→ **The exercise**
Copy the lines below verbatim, beginning with the line that includes "c = mix(nt, at.outputs['Fac'], lo, hi)" and continuing to the end; leave out everything before it.

^^^^

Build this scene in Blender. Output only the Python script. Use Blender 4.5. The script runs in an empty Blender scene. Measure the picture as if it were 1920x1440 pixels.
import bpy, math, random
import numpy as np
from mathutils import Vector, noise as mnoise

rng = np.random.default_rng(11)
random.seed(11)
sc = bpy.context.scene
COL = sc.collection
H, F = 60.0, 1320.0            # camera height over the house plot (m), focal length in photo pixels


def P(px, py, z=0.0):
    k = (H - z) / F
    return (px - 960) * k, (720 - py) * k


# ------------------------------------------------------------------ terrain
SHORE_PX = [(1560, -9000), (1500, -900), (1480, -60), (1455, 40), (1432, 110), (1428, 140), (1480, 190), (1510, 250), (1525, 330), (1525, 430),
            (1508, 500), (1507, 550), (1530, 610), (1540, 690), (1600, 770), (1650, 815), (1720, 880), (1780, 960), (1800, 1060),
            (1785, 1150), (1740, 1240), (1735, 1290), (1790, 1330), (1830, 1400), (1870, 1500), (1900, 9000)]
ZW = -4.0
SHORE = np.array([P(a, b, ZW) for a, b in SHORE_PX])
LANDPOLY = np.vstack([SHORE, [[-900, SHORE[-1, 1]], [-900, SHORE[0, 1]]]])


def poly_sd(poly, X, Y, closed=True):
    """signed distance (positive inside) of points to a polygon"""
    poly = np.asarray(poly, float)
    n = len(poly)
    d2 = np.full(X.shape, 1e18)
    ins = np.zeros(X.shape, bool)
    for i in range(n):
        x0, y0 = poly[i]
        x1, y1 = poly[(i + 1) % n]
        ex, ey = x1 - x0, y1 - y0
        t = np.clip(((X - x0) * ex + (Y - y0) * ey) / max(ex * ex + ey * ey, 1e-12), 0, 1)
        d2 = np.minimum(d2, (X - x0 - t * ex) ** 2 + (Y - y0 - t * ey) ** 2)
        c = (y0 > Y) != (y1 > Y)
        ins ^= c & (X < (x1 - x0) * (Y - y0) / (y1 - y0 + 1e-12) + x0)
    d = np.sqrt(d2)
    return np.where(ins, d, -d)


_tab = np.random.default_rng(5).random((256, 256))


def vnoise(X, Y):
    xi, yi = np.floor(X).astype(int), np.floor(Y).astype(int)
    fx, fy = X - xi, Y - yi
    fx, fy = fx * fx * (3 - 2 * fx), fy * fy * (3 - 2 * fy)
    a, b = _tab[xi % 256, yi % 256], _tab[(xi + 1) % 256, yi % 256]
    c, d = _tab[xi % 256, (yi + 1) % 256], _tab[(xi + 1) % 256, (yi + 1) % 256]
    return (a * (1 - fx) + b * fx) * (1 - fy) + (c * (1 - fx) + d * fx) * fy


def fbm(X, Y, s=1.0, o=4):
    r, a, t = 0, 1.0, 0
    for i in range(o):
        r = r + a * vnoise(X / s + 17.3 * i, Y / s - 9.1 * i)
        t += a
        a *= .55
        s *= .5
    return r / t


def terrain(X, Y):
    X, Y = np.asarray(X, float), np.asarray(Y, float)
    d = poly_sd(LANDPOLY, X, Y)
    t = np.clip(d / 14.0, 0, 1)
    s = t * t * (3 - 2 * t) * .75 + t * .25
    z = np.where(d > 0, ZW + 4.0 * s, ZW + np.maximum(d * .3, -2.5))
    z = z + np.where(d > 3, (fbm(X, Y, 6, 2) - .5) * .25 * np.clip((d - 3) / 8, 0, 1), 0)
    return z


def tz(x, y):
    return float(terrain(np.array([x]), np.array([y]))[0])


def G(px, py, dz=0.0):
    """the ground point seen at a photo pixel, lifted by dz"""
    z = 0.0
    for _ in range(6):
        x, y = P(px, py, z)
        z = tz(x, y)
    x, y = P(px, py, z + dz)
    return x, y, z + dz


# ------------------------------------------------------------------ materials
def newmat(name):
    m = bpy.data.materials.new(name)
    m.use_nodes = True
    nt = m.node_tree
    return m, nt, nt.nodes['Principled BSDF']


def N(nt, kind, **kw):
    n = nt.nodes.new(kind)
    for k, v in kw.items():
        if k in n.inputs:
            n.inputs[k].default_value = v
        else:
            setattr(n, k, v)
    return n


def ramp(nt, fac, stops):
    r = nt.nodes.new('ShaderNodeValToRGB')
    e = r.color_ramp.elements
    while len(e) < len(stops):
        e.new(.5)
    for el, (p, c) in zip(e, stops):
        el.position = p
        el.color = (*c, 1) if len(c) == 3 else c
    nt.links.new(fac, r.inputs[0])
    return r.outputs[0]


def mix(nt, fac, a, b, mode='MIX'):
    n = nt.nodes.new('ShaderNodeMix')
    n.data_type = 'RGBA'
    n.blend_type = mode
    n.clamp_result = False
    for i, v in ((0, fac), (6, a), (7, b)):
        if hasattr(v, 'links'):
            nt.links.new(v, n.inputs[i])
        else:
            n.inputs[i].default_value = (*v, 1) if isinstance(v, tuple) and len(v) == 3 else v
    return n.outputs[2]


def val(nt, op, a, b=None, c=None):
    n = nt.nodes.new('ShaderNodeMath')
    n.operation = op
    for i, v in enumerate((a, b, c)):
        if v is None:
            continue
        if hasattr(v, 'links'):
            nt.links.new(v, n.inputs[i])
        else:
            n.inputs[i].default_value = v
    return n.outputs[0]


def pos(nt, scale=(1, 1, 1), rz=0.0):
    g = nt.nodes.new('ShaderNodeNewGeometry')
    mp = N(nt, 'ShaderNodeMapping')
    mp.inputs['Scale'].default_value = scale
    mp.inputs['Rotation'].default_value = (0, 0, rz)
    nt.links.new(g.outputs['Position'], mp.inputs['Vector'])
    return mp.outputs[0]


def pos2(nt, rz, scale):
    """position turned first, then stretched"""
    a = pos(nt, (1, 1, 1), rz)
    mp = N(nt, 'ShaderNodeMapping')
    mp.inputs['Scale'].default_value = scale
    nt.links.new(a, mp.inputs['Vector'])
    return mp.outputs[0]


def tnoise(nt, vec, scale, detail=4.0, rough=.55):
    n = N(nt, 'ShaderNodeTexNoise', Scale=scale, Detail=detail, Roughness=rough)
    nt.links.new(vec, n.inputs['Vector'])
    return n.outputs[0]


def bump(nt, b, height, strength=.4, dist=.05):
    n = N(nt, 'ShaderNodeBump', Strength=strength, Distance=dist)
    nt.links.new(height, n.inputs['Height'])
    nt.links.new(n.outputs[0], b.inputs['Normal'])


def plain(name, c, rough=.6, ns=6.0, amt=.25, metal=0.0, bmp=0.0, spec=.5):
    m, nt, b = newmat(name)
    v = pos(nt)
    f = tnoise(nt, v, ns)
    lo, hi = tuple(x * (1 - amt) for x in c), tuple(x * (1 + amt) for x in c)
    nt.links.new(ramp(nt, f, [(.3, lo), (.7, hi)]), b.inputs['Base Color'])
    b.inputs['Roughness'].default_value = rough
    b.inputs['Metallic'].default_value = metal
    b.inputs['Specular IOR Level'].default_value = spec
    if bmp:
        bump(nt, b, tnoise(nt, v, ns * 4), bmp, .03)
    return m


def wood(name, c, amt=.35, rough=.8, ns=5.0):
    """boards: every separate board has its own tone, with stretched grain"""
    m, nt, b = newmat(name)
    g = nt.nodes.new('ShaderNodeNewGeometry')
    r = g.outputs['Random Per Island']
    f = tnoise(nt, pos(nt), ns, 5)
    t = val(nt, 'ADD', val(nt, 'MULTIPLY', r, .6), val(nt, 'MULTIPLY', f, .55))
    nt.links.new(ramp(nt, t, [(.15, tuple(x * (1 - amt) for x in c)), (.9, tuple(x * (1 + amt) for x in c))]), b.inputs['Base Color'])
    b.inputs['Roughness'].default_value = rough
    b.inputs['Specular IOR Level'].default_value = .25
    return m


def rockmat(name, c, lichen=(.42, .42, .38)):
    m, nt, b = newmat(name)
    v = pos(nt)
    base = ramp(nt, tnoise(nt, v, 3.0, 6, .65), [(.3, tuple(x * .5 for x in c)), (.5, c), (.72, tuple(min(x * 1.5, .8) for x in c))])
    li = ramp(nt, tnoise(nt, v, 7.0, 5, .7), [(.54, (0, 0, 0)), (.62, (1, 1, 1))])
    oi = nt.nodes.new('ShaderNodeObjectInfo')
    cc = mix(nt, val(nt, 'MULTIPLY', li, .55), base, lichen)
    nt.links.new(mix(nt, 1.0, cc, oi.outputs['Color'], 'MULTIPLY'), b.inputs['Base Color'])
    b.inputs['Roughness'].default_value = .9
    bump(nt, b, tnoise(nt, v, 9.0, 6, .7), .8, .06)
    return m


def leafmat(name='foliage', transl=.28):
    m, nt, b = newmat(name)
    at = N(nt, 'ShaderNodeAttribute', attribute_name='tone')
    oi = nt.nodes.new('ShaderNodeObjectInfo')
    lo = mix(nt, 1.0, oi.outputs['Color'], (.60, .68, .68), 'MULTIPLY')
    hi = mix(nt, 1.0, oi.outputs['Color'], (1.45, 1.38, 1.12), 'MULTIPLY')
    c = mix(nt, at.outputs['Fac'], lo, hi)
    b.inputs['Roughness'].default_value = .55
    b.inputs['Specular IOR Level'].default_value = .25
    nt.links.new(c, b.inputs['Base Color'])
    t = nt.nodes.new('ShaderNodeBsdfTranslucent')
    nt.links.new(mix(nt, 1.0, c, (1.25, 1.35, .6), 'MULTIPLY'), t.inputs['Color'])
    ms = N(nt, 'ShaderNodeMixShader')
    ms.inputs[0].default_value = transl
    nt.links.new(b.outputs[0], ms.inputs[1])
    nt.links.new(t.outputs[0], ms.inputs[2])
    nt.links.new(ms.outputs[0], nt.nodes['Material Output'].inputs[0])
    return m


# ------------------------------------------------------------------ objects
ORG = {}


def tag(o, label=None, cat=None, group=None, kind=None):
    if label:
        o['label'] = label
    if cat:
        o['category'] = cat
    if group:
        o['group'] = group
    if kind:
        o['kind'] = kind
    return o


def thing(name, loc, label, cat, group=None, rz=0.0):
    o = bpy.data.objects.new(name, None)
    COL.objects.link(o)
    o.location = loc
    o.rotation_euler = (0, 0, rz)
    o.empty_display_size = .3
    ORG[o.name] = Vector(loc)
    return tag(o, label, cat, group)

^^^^

→ **Reply**
    c = mix(nt, at.outputs['Fac'], lo, hi)
    b.inputs['Roughness'].default_value = .55
    b.inputs['Specular IOR Level'].default_value = .25
    nt.links.new(c, b.inputs['Base Color'])
    t = nt.nodes.new('ShaderNodeBsdfTranslucent')
    nt.links.new(mix(nt, 1.0, c, (1.25, 1.35, .6), 'MULTIPLY'), t.inputs['Color'])
    ms = N(nt, 'ShaderNodeMixShader')
    ms.inputs[0].default_value = transl
    nt.links.new(b.outputs[0], ms.inputs[1])
    nt.links.new(t.outputs[0], ms.inputs[2])
    nt.links.new(ms.outputs[0], nt.nodes['Material Output'].inputs[0])
    return m


# ------------------------------------------------------------------ objects
ORG = {}


def tag(o, label=None, cat=None, group=None, kind=None):
    if label:
        o['label'] = label
    if cat:
        o['category'] = cat
    if group:
        o['group'] = group
    if kind:
        o['kind'] = kind
    return o


def thing(name, loc, label, cat, group=None, rz=0.0):
    o = bpy.data.objects.new(name, None)
    COL.objects.link(o)
    o.location = loc
    o.rotation_euler = (0, 0, rz)
    o.empty_display_size = .3
    ORG[o.name] = Vector(loc)
    return tag(o, label, cat, group)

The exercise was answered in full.